▸ THE EXERCISE
Extract every line below that contains the word "pixels".

▸ RECORDS PROVIDED
—————

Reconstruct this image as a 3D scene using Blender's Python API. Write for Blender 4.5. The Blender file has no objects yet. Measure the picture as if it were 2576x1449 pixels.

—————

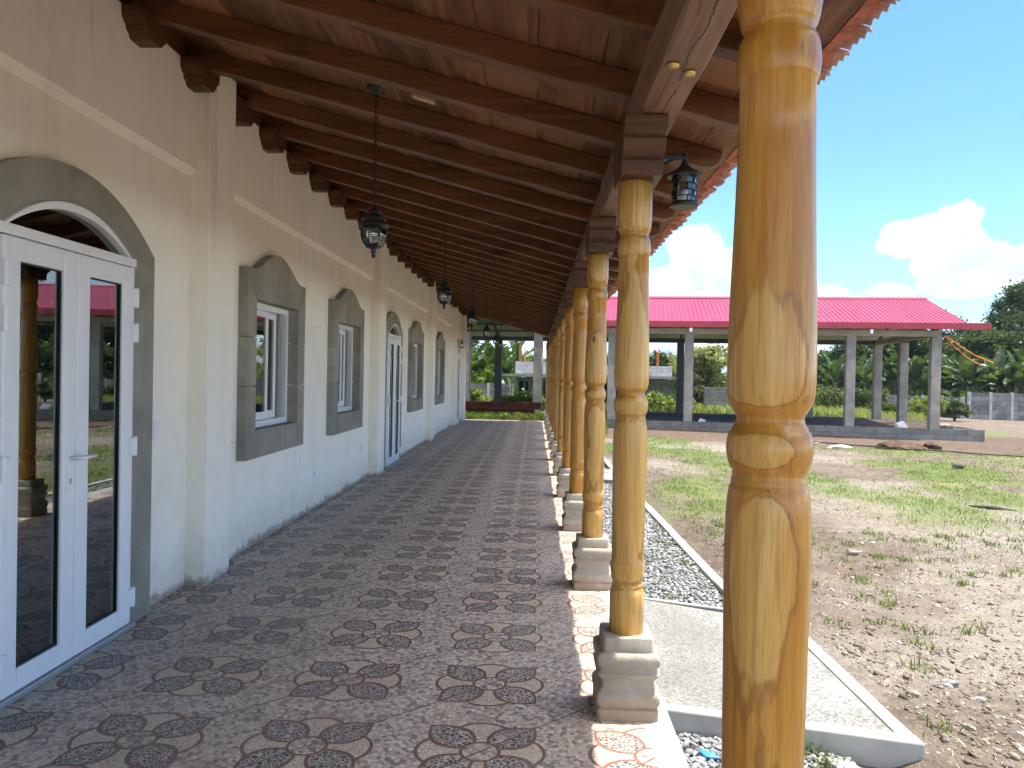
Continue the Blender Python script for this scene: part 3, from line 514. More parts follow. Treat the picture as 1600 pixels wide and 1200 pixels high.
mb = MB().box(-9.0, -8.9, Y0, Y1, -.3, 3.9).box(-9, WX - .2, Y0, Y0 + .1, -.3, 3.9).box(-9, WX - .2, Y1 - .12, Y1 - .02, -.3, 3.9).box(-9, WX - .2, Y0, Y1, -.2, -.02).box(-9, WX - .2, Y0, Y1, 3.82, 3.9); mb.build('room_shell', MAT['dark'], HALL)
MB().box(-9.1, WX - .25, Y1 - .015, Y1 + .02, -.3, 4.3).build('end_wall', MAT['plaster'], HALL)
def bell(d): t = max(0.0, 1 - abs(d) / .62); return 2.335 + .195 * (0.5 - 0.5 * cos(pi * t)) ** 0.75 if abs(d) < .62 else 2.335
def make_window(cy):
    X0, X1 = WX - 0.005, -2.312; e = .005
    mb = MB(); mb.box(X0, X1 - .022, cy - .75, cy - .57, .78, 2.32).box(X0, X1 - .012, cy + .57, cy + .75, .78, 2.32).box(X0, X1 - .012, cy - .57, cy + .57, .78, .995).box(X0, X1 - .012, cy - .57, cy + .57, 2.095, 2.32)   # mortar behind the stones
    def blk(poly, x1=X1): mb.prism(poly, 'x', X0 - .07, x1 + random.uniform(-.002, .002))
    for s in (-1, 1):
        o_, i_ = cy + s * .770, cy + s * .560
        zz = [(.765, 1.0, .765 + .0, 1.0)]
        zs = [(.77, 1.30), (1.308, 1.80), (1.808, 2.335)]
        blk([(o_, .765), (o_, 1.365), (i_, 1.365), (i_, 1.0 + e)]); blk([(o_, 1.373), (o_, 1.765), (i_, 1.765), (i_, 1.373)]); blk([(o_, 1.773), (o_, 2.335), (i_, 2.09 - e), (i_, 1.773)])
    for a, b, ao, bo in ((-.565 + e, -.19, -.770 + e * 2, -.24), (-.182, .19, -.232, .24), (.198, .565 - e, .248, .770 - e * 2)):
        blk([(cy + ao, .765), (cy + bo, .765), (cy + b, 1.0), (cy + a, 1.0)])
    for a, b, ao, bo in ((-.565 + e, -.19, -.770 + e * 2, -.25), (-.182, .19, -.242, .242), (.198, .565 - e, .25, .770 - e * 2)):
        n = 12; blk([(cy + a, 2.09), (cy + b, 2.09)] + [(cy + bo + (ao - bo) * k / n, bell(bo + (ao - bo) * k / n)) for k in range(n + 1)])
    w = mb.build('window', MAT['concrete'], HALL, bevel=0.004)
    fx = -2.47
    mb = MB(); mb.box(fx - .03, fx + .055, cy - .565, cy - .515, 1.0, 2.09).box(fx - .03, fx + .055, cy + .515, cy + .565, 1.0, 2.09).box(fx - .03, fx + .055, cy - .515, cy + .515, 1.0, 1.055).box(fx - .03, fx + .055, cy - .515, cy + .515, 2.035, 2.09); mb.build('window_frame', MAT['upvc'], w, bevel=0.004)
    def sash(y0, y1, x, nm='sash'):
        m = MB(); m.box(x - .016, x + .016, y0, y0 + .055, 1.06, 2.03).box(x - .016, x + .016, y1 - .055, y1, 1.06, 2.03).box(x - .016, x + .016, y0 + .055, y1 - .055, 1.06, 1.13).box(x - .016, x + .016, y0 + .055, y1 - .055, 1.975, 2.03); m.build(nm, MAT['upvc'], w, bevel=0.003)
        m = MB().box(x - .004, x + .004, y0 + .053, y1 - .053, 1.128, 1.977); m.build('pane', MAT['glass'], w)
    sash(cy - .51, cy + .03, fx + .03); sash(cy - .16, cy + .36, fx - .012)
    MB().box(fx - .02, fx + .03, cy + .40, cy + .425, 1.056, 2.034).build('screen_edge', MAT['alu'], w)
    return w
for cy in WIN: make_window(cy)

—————

▸ RESULT OF THE TASK
Reconstruct this image as a 3D scene using Blender's Python API. Write for Blender 4.5. The Blender file has no objects yet. Measure the picture as if it were 2576x1449 pixels.
Continue the Blender Python script for this scene: part 3, from line 514. More parts follow. Treat the picture as 1600 pixels wide and 1200 pixels high.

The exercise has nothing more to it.